• Written request: Your task is to reproduce the material exactly.

-- begin --

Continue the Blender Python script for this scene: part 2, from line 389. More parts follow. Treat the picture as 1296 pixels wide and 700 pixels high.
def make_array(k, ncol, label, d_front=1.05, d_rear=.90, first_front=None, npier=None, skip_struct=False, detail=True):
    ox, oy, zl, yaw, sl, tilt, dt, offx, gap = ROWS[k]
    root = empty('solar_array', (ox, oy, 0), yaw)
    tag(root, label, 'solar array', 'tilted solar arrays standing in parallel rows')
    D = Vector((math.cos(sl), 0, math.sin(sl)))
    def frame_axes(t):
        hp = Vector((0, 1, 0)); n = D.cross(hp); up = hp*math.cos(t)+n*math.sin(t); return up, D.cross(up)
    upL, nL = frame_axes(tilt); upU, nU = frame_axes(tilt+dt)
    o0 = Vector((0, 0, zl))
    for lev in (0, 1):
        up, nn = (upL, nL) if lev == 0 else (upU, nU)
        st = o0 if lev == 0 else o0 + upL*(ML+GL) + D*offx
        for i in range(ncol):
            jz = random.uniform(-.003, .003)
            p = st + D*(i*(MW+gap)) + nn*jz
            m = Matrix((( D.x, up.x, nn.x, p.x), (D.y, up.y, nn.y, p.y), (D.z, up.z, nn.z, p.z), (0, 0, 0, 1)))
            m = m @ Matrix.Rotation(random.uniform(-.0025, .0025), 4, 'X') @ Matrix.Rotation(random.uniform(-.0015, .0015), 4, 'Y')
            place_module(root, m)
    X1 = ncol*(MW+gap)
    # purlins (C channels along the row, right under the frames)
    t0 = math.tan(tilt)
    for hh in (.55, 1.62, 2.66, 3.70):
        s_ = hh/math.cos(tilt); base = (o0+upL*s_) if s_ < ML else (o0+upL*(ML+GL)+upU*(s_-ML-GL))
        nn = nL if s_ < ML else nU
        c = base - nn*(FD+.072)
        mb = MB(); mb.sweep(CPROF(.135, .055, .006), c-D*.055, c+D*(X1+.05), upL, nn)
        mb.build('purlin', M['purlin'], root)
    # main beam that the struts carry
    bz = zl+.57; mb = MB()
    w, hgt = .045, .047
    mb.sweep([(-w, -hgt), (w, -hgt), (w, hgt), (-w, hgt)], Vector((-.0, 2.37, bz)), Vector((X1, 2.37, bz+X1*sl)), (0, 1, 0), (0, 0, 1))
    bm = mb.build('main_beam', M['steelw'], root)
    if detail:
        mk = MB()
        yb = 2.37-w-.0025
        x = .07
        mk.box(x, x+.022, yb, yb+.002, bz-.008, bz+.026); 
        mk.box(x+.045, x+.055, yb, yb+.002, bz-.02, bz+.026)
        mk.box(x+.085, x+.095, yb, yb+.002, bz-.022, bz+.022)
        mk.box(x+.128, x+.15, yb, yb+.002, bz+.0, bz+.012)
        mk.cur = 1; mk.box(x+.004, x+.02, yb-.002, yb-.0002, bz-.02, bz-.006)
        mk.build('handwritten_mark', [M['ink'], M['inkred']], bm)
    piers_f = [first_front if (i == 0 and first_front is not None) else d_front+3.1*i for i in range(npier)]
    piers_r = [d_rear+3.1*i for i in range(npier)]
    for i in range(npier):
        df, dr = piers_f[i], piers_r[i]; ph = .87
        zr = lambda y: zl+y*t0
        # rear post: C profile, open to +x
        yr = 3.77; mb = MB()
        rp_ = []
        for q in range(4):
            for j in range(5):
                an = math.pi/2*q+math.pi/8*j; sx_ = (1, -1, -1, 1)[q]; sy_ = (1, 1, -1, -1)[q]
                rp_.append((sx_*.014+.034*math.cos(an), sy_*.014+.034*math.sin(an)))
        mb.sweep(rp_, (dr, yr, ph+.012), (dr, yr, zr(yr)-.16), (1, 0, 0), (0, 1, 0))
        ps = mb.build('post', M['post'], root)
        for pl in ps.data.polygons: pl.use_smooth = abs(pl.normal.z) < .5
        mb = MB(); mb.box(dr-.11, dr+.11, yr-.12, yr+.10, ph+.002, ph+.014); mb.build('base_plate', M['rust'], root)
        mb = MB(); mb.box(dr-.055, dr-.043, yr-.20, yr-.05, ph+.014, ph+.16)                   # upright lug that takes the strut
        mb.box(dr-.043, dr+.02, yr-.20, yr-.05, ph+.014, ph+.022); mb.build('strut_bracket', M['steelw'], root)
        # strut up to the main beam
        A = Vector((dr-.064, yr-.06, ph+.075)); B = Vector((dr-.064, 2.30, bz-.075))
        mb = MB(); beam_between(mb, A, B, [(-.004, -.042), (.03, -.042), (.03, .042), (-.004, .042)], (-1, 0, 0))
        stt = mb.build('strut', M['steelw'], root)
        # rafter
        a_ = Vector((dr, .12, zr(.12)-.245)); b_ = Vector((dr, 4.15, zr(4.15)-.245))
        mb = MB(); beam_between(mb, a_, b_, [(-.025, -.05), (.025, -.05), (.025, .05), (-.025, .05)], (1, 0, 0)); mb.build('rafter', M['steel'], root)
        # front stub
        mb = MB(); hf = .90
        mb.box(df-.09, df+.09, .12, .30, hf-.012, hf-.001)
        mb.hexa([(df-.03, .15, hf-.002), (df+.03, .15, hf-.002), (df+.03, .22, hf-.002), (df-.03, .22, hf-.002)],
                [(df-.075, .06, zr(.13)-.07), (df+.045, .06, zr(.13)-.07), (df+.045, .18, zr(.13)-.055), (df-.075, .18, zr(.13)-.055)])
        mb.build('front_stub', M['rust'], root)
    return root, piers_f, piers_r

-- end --

• Full output:
Continue the Blender Python script for this scene: part 2, from line 389. More parts follow. Treat the picture as 1296 pixels wide and 700 pixels high.
def make_array(k, ncol, label, d_front=1.05, d_rear=.90, first_front=None, npier=None, skip_struct=False, detail=True):
    ox, oy, zl, yaw, sl, tilt, dt, offx, gap = ROWS[k]
    root = empty('solar_array', (ox, oy, 0), yaw)
    tag(root, label, 'solar array', 'tilted solar arrays standing in parallel rows')
    D = Vector((math.cos(sl), 0, math.sin(sl)))
    def frame_axes(t):
        hp = Vector((0, 1, 0)); n = D.cross(hp); up = hp*math.cos(t)+n*math.sin(t); return up, D.cross(up)
    upL, nL = frame_axes(tilt); upU, nU = frame_axes(tilt+dt)
    o0 = Vector((0, 0, zl))
    for lev in (0, 1):
        up, nn = (upL, nL) if lev == 0 else (upU, nU)
        st = o0 if lev == 0 else o0 + upL*(ML+GL) + D*offx
        for i in range(ncol):
            jz = random.uniform(-.003, .003)
            p = st + D*(i*(MW+gap)) + nn*jz
            m = Matrix((( D.x, up.x, nn.x, p.x), (D.y, up.y, nn.y, p.y), (D.z, up.z, nn.z, p.z), (0, 0, 0, 1)))
            m = m @ Matrix.Rotation(random.uniform(-.0025, .0025), 4, 'X') @ Matrix.Rotation(random.uniform(-.0015, .0015), 4, 'Y')
            place_module(root, m)
    X1 = ncol*(MW+gap)
    # purlins (C channels along the row, right under the frames)
    t0 = math.tan(tilt)
    for hh in (.55, 1.62, 2.66, 3.70):
        s_ = hh/math.cos(tilt); base = (o0+upL*s_) if s_ < ML else (o0+upL*(ML+GL)+upU*(s_-ML-GL))
        nn = nL if s_ < ML else nU
        c = base - nn*(FD+.072)
        mb = MB(); mb.sweep(CPROF(.135, .055, .006), c-D*.055, c+D*(X1+.05), upL, nn)
        mb.build('purlin', M['purlin'], root)
    # main beam that the struts carry
    bz = zl+.57; mb = MB()
    w, hgt = .045, .047
    mb.sweep([(-w, -hgt), (w, -hgt), (w, hgt), (-w, hgt)], Vector((-.0, 2.37, bz)), Vector((X1, 2.37, bz+X1*sl)), (0, 1, 0), (0, 0, 1))
    bm = mb.build('main_beam', M['steelw'], root)
    if detail:
        mk = MB()
        yb = 2.37-w-.0025
        x = .07
        mk.box(x, x+.022, yb, yb+.002, bz-.008, bz+.026); 
        mk.box(x+.045, x+.055, yb, yb+.002, bz-.02, bz+.026)
        mk.box(x+.085, x+.095, yb, yb+.002, bz-.022, bz+.022)
        mk.box(x+.128, x+.15, yb, yb+.002, bz+.0, bz+.012)
        mk.cur = 1; mk.box(x+.004, x+.02, yb-.002, yb-.0002, bz-.02, bz-.006)
        mk.build('handwritten_mark', [M['ink'], M['inkred']], bm)
    piers_f = [first_front if (i == 0 and first_front is not None) else d_front+3.1*i for i in range(npier)]
    piers_r = [d_rear+3.1*i for i in range(npier)]
    for i in range(npier):
        df, dr = piers_f[i], piers_r[i]; ph = .87
        zr = lambda y: zl+y*t0
        # rear post: C profile, open to +x
        yr = 3.77; mb = MB()
        rp_ = []
        for q in range(4):
            for j in range(5):
                an = math.pi/2*q+math.pi/8*j; sx_ = (1, -1, -1, 1)[q]; sy_ = (1, 1, -1, -1)[q]
                rp_.append((sx_*.014+.034*math.cos(an), sy_*.014+.034*math.sin(an)))
        mb.sweep(rp_, (dr, yr, ph+.012), (dr, yr, zr(yr)-.16), (1, 0, 0), (0, 1, 0))
        ps = mb.build('post', M['post'], root)
        for pl in ps.data.polygons: pl.use_smooth = abs(pl.normal.z) < .5
        mb = MB(); mb.box(dr-.11, dr+.11, yr-.12, yr+.10, ph+.002, ph+.014); mb.build('base_plate', M['rust'], root)
        mb = MB(); mb.box(dr-.055, dr-.043, yr-.20, yr-.05, ph+.014, ph+.16)                   # upright lug that takes the strut
        mb.box(dr-.043, dr+.02, yr-.20, yr-.05, ph+.014, ph+.022); mb.build('strut_bracket', M['steelw'], root)
        # strut up to the main beam
        A = Vector((dr-.064, yr-.06, ph+.075)); B = Vector((dr-.064, 2.30, bz-.075))
        mb = MB(); beam_between(mb, A, B, [(-.004, -.042), (.03, -.042), (.03, .042), (-.004, .042)], (-1, 0, 0))
        stt = mb.build('strut', M['steelw'], root)
        # rafter
        a_ = Vector((dr, .12, zr(.12)-.245)); b_ = Vector((dr, 4.15, zr(4.15)-.245))
        mb = MB(); beam_between(mb, a_, b_, [(-.025, -.05), (.025, -.05), (.025, .05), (-.025, .05)], (1, 0, 0)); mb.build('rafter', M['steel'], root)
        # front stub
        mb = MB(); hf = .90
        mb.box(df-.09, df+.09, .12, .30, hf-.012, hf-.001)
        mb.hexa([(df-.03, .15, hf-.002), (df+.03, .15, hf-.002), (df+.03, .22, hf-.002), (df-.03, .22, hf-.002)],
                [(df-.075, .06, zr(.13)-.07), (df+.045, .06, zr(.13)-.07), (df+.045, .18, zr(.13)-.055), (df-.075, .18, zr(.13)-.055)])
        mb.build('front_stub', M['rust'], root)
    return root, piers_f, piers_r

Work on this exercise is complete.